Following a nomination by the Citrus County Communities Alliance’s Children’s Week Committee, Meeks was chosen as one of 12 youth in the state to sit on the 2012 Children’s Week, Florida Youth Commission on the Cabinet. He will remain on the commission for a term of one year.
 

The appointment will allow the teen to address issues with the governing body.
 

He recently returned from the Capitol following the “Teen Only Town Hall,” where he concentrated on early childhood education, a subject he is interested in pursuing in the future, he said.
 

He is taking an early childhood education class at Citrus High School to better equip himself to help the youths of Florida.
 

His mother described the youth commission.
 

“This council is made up of representatives of head agencies in state government.

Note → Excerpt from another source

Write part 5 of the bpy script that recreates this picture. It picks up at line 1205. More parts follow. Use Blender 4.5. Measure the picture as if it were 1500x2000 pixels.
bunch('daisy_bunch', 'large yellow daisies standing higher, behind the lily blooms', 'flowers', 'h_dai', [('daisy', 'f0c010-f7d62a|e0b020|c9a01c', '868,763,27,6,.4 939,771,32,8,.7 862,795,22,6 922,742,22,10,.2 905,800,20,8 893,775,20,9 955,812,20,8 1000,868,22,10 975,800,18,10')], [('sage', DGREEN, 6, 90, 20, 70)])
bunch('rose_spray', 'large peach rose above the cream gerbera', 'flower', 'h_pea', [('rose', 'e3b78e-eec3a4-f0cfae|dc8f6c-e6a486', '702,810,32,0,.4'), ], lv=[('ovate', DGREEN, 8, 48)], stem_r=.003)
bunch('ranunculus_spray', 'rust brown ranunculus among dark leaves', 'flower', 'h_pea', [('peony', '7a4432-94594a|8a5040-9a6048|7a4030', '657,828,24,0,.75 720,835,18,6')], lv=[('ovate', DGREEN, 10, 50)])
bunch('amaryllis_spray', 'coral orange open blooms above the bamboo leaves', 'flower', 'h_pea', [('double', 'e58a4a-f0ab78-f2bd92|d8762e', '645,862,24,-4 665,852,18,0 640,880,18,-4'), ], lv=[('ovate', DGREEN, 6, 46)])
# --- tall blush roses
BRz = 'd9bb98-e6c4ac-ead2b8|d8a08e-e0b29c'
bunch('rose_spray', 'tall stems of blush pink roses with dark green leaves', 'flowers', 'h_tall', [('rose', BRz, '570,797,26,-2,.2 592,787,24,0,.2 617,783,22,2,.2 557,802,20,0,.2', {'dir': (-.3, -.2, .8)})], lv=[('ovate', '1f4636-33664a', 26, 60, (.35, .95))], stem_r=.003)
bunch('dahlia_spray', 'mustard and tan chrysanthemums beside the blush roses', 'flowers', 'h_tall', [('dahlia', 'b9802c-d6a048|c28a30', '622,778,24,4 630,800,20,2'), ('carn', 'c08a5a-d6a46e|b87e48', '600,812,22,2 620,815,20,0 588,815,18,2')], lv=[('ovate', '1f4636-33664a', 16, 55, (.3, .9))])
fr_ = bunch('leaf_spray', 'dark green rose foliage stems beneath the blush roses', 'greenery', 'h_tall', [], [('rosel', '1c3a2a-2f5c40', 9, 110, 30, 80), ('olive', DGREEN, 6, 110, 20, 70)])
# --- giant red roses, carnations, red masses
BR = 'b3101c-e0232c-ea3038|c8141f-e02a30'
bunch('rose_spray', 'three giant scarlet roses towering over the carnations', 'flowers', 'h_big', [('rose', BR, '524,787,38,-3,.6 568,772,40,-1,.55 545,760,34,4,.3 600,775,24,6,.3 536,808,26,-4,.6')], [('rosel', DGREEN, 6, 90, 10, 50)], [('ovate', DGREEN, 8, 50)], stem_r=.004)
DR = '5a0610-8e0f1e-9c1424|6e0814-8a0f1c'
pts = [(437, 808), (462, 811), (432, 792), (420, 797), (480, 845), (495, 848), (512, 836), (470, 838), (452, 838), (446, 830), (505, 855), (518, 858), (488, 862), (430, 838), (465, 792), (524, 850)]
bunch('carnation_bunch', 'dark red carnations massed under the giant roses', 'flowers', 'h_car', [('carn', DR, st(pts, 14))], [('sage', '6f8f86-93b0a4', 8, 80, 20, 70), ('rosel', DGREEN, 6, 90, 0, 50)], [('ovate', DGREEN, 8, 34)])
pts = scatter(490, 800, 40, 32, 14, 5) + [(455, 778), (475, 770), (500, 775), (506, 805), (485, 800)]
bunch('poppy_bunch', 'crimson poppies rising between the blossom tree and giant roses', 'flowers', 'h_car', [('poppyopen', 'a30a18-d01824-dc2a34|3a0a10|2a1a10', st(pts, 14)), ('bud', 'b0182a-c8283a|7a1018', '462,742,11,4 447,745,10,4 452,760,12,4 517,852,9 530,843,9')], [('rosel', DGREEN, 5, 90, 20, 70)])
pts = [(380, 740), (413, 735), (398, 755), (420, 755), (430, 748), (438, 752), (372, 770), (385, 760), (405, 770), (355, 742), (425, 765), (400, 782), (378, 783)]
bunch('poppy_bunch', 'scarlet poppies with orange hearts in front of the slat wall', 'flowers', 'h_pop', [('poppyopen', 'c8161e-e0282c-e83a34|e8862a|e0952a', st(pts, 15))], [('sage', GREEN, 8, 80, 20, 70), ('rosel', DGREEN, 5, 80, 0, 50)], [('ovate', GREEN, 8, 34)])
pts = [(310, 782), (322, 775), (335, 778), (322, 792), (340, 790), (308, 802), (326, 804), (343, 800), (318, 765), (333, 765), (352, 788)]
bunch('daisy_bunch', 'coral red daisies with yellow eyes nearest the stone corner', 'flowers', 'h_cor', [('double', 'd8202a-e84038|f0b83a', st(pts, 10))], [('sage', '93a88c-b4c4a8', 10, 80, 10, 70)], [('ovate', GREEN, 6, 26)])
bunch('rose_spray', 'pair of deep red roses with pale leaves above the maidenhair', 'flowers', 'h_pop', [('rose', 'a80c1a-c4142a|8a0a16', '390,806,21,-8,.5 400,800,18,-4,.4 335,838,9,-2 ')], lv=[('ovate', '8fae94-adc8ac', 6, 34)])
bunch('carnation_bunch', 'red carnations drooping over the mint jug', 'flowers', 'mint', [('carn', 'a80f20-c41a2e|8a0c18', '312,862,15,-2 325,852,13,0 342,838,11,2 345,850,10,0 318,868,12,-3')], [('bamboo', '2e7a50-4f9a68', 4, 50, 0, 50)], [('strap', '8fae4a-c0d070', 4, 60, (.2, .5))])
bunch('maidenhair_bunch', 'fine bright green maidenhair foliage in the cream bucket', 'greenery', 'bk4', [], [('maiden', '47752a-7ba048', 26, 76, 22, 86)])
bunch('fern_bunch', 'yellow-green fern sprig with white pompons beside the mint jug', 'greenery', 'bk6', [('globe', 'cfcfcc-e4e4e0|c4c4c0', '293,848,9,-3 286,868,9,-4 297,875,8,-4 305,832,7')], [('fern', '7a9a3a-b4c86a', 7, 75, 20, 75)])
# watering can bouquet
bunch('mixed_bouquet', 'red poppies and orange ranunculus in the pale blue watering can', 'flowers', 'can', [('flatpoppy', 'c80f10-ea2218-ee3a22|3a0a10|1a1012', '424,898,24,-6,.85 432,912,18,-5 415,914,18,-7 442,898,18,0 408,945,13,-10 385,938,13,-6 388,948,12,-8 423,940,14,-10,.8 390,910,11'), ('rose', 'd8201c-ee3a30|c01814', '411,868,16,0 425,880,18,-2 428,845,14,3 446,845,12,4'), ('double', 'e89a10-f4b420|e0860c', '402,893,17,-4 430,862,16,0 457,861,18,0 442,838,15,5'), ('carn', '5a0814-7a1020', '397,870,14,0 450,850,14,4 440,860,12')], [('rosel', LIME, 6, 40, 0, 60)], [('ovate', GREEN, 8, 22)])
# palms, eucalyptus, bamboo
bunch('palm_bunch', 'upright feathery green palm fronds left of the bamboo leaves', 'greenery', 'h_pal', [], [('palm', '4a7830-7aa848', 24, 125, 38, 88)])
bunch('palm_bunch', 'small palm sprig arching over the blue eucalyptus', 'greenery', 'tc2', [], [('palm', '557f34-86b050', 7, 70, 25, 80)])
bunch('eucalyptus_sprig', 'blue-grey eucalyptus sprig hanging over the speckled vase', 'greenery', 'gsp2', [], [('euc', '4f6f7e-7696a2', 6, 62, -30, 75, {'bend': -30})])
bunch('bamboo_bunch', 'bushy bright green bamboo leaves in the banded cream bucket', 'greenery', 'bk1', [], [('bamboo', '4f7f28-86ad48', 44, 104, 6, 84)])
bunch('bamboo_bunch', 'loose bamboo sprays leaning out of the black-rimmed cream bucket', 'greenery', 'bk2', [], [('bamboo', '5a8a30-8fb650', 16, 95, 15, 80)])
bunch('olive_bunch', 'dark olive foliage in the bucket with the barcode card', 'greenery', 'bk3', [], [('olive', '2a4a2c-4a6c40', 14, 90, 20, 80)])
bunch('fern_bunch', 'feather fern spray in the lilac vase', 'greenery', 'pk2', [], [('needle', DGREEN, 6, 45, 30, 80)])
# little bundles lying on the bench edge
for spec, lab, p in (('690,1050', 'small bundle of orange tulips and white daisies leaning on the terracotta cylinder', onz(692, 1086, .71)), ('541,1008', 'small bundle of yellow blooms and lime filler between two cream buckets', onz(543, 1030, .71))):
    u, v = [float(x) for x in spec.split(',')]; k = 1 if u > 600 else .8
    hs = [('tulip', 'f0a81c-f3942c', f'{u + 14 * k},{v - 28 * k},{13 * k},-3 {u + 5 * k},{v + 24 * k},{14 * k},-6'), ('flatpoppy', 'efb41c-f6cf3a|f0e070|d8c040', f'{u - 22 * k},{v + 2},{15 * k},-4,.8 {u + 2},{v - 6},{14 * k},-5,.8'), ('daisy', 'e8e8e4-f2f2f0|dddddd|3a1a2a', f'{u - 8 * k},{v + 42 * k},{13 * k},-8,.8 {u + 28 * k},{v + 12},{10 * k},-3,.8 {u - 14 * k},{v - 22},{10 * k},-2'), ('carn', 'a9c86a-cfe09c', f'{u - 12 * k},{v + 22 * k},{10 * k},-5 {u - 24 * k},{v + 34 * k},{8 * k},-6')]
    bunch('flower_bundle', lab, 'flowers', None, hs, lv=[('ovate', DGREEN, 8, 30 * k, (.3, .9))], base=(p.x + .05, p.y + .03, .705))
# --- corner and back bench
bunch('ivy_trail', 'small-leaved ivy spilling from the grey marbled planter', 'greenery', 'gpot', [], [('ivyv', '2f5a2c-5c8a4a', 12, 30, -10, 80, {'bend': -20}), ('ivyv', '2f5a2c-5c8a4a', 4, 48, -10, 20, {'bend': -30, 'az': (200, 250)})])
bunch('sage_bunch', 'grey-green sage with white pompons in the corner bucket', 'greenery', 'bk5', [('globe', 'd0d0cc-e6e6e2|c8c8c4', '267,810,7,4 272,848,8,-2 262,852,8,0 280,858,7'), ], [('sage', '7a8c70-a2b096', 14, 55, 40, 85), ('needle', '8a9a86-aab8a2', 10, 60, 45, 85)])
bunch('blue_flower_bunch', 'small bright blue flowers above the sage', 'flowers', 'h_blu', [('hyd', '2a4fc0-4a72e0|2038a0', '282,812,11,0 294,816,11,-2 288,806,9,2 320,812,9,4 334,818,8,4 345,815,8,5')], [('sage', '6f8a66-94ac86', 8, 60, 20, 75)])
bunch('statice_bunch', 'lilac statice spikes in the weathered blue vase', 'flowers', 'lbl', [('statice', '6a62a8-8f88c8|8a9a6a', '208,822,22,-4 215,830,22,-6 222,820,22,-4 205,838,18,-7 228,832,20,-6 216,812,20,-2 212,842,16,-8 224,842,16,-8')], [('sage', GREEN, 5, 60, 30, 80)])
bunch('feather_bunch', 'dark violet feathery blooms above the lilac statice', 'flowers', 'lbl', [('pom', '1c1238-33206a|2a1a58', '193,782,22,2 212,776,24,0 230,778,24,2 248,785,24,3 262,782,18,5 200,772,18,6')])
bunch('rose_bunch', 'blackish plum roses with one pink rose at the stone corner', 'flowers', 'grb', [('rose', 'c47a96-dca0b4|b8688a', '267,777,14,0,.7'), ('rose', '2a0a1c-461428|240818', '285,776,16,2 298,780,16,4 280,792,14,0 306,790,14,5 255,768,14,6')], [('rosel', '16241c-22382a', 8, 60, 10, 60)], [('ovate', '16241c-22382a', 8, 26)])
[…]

Agencies including the Department of Juvenile Justice, Department of Children and Families and Department of Education are represented. There are Senators and Representatives on appointment by the governor, too” she said. “Nathan is one of 12 youths selected to sit on the council out of hundreds of youths nominated statewide. The council’s job is to make rules and to come up with creative ideas to help children and youths throughout the state of Florida. All these members on the cabinet are collaborating to help youths and to better our system.”
 

She said the program, in its second year, gives outspoken youths a chance to impact the world around them, something her son is equipped to do.
 

“I’ve always known he’s a very good speaker and he voices his mind. He’s truthful, honest. We’ve really tried to raise him to be a person of integrity and he’s a real go-getter,” she said.
 

As his mother proudly spoke of his accomplishments, the teen quietly went to work washing his swine’s stall free from soil and debris. He plans on entering Champy into the Citrus County Fair next month.
He said his Claybusters 4-H Club and Citrus FFA group, as well as the commission he sits on in Tallahassee, are important to him because it affords him a platform where he and other peers can shape the world around them.
 

“I hope that we can make changes to where children get to talk more, more than people let them,” he said. “We want to be heard. We should be able to talk, where people will listen, about what goes on in school and what goes on in our state, about us,” he said.
 

While at the Capitol, the teen was invited to serve as a page in the House of Representatives for Rep Jimmie T. Smith in the Page and Messenger Program, something Meeks said was especially enjoyable. He said soon he would become an intern for Rep. Smith and that experience will serve him well as time passes. His plans for a future in politics in Tallahassee following high school and college are definitely a possibility.
 

Citrus High School FFA adviser Randy Kegler has seen his share of FFA members over the course of 29 years at the school. It doesn’t take him long to express his feeling about his freshman FFA member.
“He’s a great kid,” he said. “He’s an example of a student who can speak for the children. He’ll be taken seriously because he’s mature and he’s been given leadership opportunities through 4-H and FFA. To me, its an advantage for our 4-H and FFA community to have a youth like Nathan speak for us and take issues forward. I’m blessed as an FFA adviser.”